Une fois le quartier pris, des soldats se présentèrent chez lui, rue du Cardinal-Lemoine, 26. On l’avait engagé à se cacher. Il avait refusé. Quand les soldats arrivèrent, il était à table. On fouilla ses papiers : on ne trouva rien. On l’emmena. Il partit après avoir promis à sa mère de donner de ses nouvelles aussitôt qu’il le pourrait. Dans la rue, l’officier dit à un chef qu’on n’avait rien trouvé chez lui. Réponse : « Fusillez-le tout de même. » L’ordre fut exécuté de suite. Son père et sa mère voyaient l’exécution de leur balcon. Il mourut en criant : « Vive la République ! »

Voilà donc ce que l’état civil appelle mourir « en son domicile ». Il n’y a pas à épiloguer sur 25 ou 26 rue du Cardinal-Lemoine… Il faut comprendre « mourir vu de son domicile ».

Toutes les citations sont dues à Camille Pelletan et viennent de son livre La Semaine de Mai, livre écrit en 1879. Il y a encore quelques phrases sur Eugène André.

Ces détails me sont fournis par plusieurs de ses amis, comme lui mathématiciens de mérite. Ajoutons que depuis longtemps le malheureux André versait de l’argent à une compagnie d’assurances sur la vie pour laisser quelque chose à sa famille après sa mort, la Compagnie refusa de payer.

Le père et la mère, restés dans le dénuement, sont morts depuis.

*

Le morceau de mon plan de Paris préféré que j’ai choisi comme couverture de cet article montre une grande partie du cinquième arrondissement, en particulier la rue du Cardinal-Lemoine, où Eugène André vivait (dans la portion entre la rue des Écoles et le boulevard Saint-Germain) et la rue Lhomond, où l’école professionnelle devait remplacer le collège Sainte-Geneviève (depuis les années 1930, d’autres bâtiments, en ces mêmes lieux sont occupés par des laboratoires de physique de l’École normale supérieure).
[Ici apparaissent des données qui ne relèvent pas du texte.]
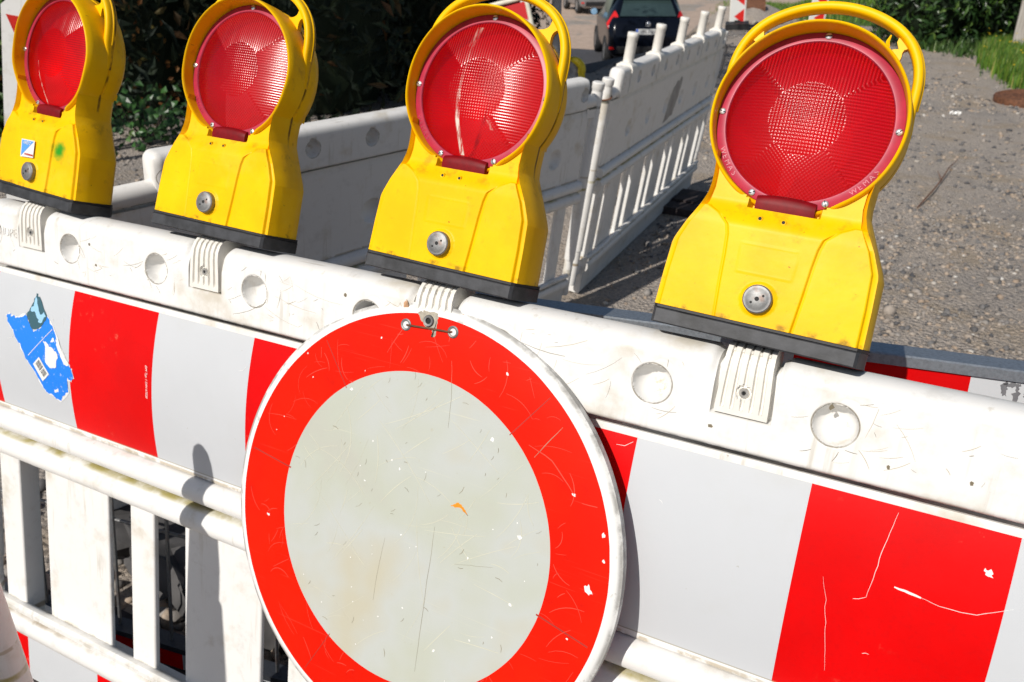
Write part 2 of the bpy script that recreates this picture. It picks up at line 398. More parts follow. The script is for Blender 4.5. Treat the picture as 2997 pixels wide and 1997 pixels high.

J’ai, comme toujours, utilisé l’état civil en ligne de la ville de Paris.

Livres cités

André (Eugène)Cours d’arithmétique… Première année  Arithmétique théorique et pratique, troisième édition, Delagrave (1874), — Leçons d’arithmétique…  Année préparatoire Arithmétique pratique, troisième édition, Delagrave (1874).

Pelletan (Camille)La Semaine de mai, Maurice Dreyfous (1880).